Evidentemente que não. Como muito já foi dito: a história não promete nada. O
que ela nos ensina é que sem luta e mobilização, as coisas tendem a retroceder
em lugar de avançar. E ainda que avance, em um dado momento, no primeiro
descuido, as forças reacionárias farão sentir o peso de sua mão intransigente.
Qual
a tática acertada?
Uma
tática acertada para enfrentar o reacionarismo, no caso do Brasil, não passaria
por retirar os legatários do bolsonarismo do governo e, em lugar de apostar em
uma política aliancista com o celerado Arthur Maia, acreditar na força das
ruas? Nisso reside a essência do problema. O governo está em um entroncamento.
É primordial pegar a via correta. Qualquer política favorável à maioria do
povo, em última análise, depende de vê-lo mobilizado.
Eis
as condições da vitória.

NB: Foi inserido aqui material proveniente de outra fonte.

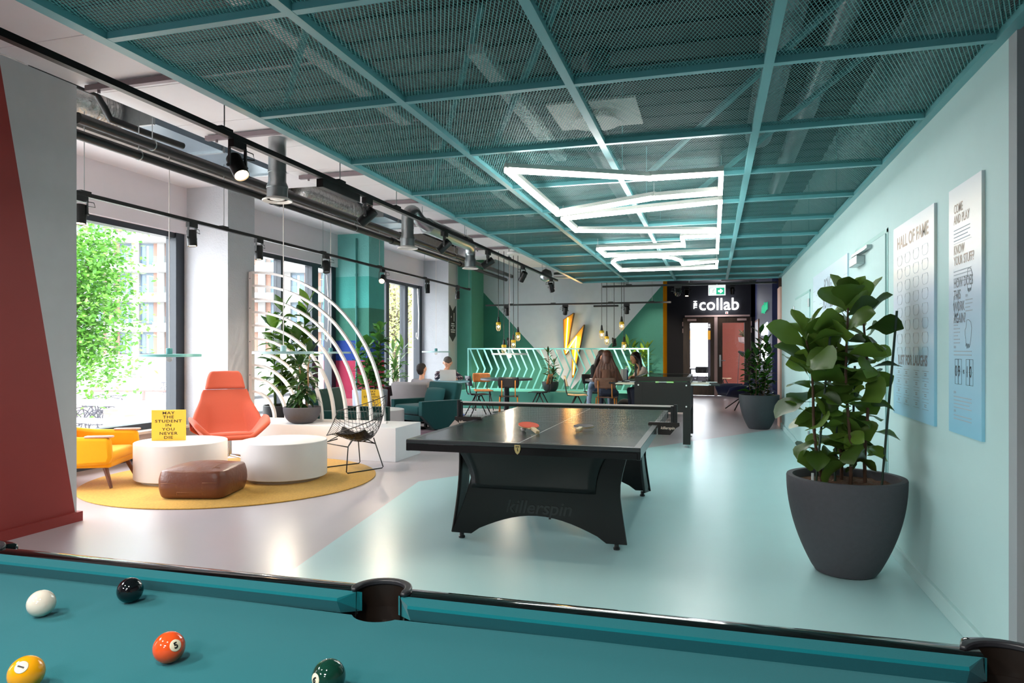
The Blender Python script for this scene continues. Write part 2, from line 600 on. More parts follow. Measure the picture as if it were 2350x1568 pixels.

Não se trata de uma tarefa fácil, mas nada que
enfrente a máquina do capital, azeitada pelas mãos férreas do reacionarismo e
do neofascismo, reclama um caminho sem dificuldades, sem ousadia.
Nenhum governo está fadado a renunciar a certos compromissos, e por que, no entanto, estaria fadado a renunciar à mobilização das amplas massas que o apoiam?